In der Wohnpolitik äußert sich die „soziale Frage“ heute in einer Art und Weise, die uns mehr oder weniger alle betrifft, im Extremfall dann, wenn das verfügbare Einkommen hinten und vorne nicht mehr ausreicht, um angemessenen Wohnraum zu finanzieren. Steigende Lebenshaltungskosten bei gleichbleibenden und real sinkenden Löhnen sind ein soziales Problem.
Wohnen ist grundsätzlich ein Grundrecht. Wie gut unser Leben wird und welche Höhen und Tiefen sich in diesem Leben einstellen, hängt auch und gerade mit unseren eigenen vier Wänden zusammen, die uns Rückzug und Geborgenheit stiften und damit die „persönliche Heimat“ bilden. Entgegen liberalistischer Tendenzen verschiedenartiger Couleur, die uns als entwurzeltes Individuum flexibel mobilisieren möchten, ist Verwurzelung für die persönliche Entwicklung essenziell.
In der Folge ist Wohnen immer eine emotionale politische Angelegenheit. Die Angst, den Wohnraum nicht mehr finanzieren zu können, ist berechtigt und verständlich. Faktisch ist Marktversagen nämlich keine Ausnahme, sondern die Regel, weil Profitmaximierung die Grundregel des Marktes ist.
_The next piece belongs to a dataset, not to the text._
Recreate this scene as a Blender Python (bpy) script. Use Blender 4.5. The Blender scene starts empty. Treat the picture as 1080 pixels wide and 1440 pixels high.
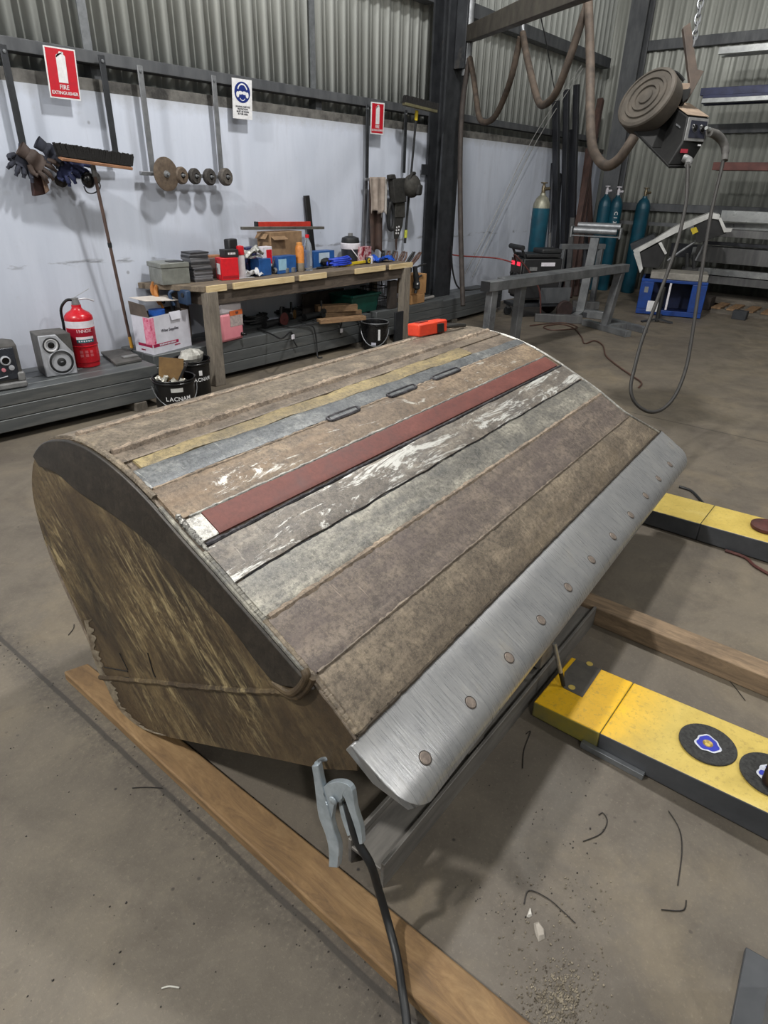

Daraus folgen weit reichende Debatten rund um das Thema Wohnen.
Während die einen mehr oder weniger soziale Enteignungen fordern, um das „soziale Wohnen“ durchzusetzen, verlangen die anderen einen Schutz des Eigentums, wenngleich es in den hitzigen Debatten gar nicht um die Eigentumswohnung geht, sondern um Spekulationen mit angepeilten Hochpreislagen. Die konkrete Politik spielt sich dann zwischen diesen extremen Polen ab. Die meisten von uns ordnen sich irgendwo dazwischen in einer so genannten „Mitte“ ein, wenngleich der Begriff „Mitte“ inhaltsleer ist.
Auf alle Fälle ist das „leistbare“ Wohnen heute zahlreicher Konkurrenz ausgesetzt: Dem Tourismus und der kurzfristigen Vermietung von Wohnungen, der Spekulation im großen Maßstab, der so genannten Wohnung als Anlageobjekt und als Absicherung, dem Landschaftsschutz und der restriktiven Raumordnung. Alle diese Interessen sind berechtigt. Und doch muss das Recht auf Wohnen, das ein grundlegendes ist, durchgesetzt werden.
Vor allem anderen zählt das Menschenbild, das in diesem Falle ein skeptisches ist und sich im Sinne eines skeptischen Optimismus im Bewusstsein behält, wozu Menschen in der Lage sind, wenn sie Rahmen, Unterstützung und Halt finden. Dieses Menschenbild setzt soziale Netze und Institutionen voraus, die unterstützen und jene soziale Sicherheit bilden, die notwendig ist, um sich frei zu entfalten und um sich positiv für eine Gemeinschaft einzubringen.
Das soziale Wohnen ist allerdings auch eine Frage der Ästhetik, die nicht immer eine positive ist. Es ist weder eine Schande noch ein Manko, auf soziale Unterstützung angewiesen zu sein. Hier sind Gegenmaßnahmen zu treffen, um positivere soziale Visionen eines solidarischen Gemeinwesens zu kreieren, auf das alle stolz sind, diejenigen, die auf soziale Unterstützung angewiesen sind, aber auch jene, die – derzeit – noch keinen Bedarf haben.
Wenn Wohnen ein Grundrecht ist, dann gehört öffentliches Engagement dazu, um das soziale und das geförderte Wohnen zu verwirklichen. Eine Politik, die ihren Namen verdient, versteht sich nicht als Vollzieher wirtschaftlicher Interessen, sondern bleibt souverän und pocht auf das Primat des Politischen, das Rahmen und Regeln setzt. Der Bedarf ist entscheidend, dieser muss detailliert erhoben und muss sodann durch konkrete Projekte effizient behoben werden.
Letztlich geht es auch und vor allem um die Frage, wie wir bauen. Die Erscheinung eines Wohnbaus entscheidet stark über die sozialen Zustände, die sich einstellen. Der spätlinke Funktionalismus, der „Wohnmaschinen“ erzeugt hat, die für niemanden so etwas, wie „Heimat“ entstehen haben lassen, ist in jeder Hinsicht gescheitert.